Üçüncüsü nefsi eğlendirmektir. (Muhammed Hâdimî)
Olup nâdim elim çektim hevâdan,
Pâk ettim kalbimi hubb-ı
sivâdan.
Yüzüm dergâhına döndüm ilâhî,
Kapundan etme red, bu pür
günâhı.
(Muhammed bin Receb)
Hubbu Cah Ne demektir?
Hubbu Cah: Şöhret düşkünlüğü, makam sevgisi. Rütbe hırsı.
Ehl-i ahiret için bu his gayet
tehlikelidir. Ehl-i dünya içinde gayet dağdağalıdır; Kötü ahlâkın kaynağıdır. İnsanın
en zayıf damarıdır.
Bu tabirlerdeki “hubb”
kelimesiyle de “bir şeye ölçüyü kaçıracak tarzda ihtirasla yönelme”nin
kastedildiğini söyleyip hubb-ı câh’ı şöyle tanımlayalım:
Sırf insanlar nazarında itibar
kazanmak, uhrevî olmayan menfaatler elde etmek için bir mevki ya da makama
gelmeyi istemek, bunun için her yolu mübah görmek.

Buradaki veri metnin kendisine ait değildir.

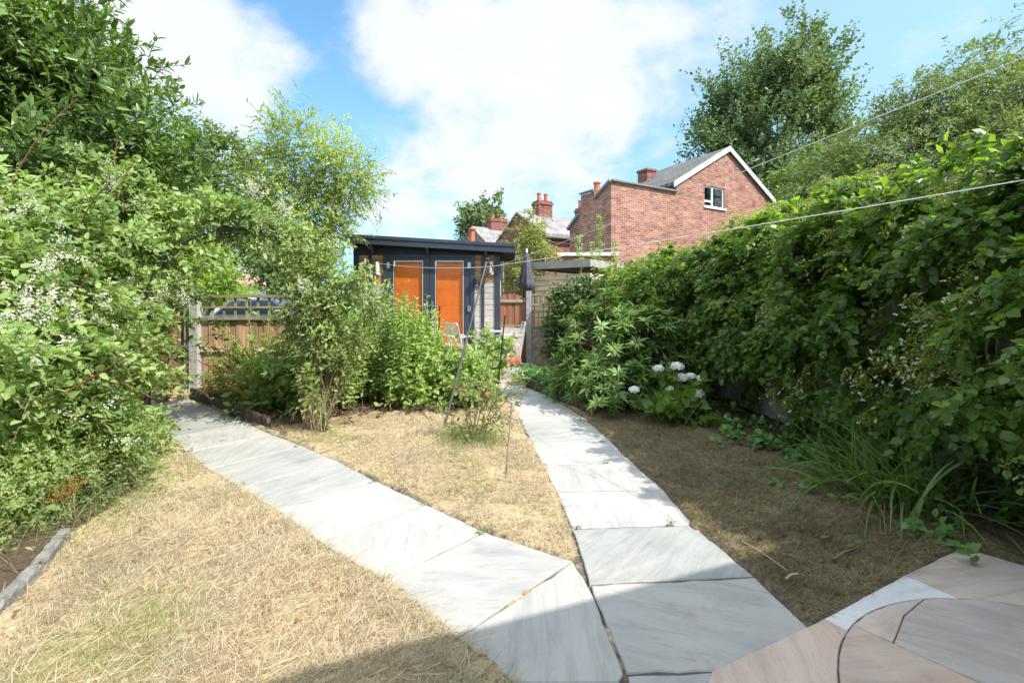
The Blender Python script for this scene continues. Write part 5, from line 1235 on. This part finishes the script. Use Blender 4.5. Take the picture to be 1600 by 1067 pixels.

Hubb-ı câh, “zühd” dediğimiz,
“insanı Allah Teâlâ ile meşgul olmaktan alıkoyan her şeyi terk etme hal ve
kararlılığı”nın tam tersi bir tutum kısaca. Hem fert hem toplum için büyük
tehlike. Fakat insanları hayatın bir mücadele olduğuna inandırıp “dünyadan ne
koparırsam o kârdır” düşüncesiyle birbirine rakip kabul ettiren modern anlayış,
bu hastalığı bırakın bir tehlike saymayı, meziyet gibi gösteriyor.